● **What is expected**
Word for word, restate the lines from the start of the data below through the line containing "return m, nt, b".

── Material provided

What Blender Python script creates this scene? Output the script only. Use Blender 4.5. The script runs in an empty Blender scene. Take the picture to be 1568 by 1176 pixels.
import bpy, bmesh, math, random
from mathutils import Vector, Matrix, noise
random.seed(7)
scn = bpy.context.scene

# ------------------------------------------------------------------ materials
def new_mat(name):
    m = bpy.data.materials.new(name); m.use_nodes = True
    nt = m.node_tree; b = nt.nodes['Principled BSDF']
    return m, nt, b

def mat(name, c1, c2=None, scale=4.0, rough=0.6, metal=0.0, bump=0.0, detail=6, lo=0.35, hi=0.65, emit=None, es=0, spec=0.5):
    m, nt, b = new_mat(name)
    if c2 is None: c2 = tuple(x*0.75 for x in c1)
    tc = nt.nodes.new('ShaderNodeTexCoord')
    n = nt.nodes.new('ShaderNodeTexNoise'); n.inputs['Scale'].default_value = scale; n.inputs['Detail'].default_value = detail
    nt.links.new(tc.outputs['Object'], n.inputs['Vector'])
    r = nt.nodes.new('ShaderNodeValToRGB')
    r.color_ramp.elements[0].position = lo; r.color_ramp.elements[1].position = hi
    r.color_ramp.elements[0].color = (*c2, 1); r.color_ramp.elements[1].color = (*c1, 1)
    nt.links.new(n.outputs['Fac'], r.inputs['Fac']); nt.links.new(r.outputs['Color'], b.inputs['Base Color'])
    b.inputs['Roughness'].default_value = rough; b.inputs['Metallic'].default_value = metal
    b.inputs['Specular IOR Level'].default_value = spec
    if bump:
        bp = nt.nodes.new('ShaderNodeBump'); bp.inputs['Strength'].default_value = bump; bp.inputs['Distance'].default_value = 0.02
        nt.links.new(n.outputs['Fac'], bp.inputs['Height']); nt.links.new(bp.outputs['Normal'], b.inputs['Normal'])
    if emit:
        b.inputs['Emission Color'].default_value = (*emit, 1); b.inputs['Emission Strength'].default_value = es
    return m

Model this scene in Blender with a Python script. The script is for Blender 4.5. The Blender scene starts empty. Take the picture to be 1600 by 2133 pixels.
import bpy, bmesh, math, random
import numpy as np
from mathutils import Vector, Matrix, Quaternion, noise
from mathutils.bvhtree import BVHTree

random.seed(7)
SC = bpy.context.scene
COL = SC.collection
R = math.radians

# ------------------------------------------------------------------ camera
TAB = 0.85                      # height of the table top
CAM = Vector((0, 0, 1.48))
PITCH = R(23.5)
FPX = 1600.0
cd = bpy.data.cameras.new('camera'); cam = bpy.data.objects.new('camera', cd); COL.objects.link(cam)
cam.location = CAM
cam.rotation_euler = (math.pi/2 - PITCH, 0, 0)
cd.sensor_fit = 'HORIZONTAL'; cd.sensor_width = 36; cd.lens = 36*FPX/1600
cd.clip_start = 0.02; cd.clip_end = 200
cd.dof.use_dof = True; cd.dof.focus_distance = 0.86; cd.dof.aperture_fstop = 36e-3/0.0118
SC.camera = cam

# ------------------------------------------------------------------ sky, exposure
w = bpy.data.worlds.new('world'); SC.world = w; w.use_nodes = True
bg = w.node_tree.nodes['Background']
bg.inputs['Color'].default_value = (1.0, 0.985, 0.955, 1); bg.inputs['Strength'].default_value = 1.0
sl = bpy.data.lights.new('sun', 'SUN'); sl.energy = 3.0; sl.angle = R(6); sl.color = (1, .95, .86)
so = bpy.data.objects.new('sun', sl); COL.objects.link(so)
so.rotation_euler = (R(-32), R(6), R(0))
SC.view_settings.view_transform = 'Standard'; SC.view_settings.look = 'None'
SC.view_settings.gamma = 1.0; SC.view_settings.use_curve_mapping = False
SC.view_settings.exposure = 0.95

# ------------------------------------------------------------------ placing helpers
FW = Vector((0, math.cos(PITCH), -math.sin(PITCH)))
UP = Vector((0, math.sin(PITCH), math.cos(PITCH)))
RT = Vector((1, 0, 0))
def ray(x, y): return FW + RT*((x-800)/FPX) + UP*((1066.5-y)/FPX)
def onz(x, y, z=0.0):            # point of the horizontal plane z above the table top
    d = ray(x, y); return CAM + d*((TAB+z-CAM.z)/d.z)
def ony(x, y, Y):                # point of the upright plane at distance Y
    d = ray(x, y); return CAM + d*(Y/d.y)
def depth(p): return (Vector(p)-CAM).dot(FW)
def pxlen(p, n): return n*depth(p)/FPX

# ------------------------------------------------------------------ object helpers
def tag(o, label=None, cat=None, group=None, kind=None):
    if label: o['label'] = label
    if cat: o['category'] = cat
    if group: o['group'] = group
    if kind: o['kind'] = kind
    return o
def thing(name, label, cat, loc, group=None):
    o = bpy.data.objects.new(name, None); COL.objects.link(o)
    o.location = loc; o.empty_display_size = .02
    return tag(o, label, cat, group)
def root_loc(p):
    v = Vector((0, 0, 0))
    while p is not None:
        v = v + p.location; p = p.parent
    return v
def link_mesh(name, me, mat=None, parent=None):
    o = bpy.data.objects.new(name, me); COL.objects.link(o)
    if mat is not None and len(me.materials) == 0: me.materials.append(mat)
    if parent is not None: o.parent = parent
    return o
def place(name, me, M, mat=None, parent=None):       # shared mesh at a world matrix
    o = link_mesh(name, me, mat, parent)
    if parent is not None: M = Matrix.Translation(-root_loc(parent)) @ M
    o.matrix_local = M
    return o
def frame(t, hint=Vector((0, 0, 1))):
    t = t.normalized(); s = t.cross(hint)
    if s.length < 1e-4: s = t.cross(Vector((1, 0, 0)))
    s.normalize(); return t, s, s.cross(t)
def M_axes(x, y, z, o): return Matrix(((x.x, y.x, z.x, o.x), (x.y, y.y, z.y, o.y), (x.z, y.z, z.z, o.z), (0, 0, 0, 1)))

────

● **Task answer**
What Blender Python script creates this scene? Output the script only. Use Blender 4.5. The script runs in an empty Blender scene. Take the picture to be 1568 by 1176 pixels.
import bpy, bmesh, math, random
from mathutils import Vector, Matrix, noise
random.seed(7)
scn = bpy.context.scene

# ------------------------------------------------------------------ materials
def new_mat(name):
    m = bpy.data.materials.new(name); m.use_nodes = True
    nt = m.node_tree; b = nt.nodes['Principled BSDF']
    return m, nt, b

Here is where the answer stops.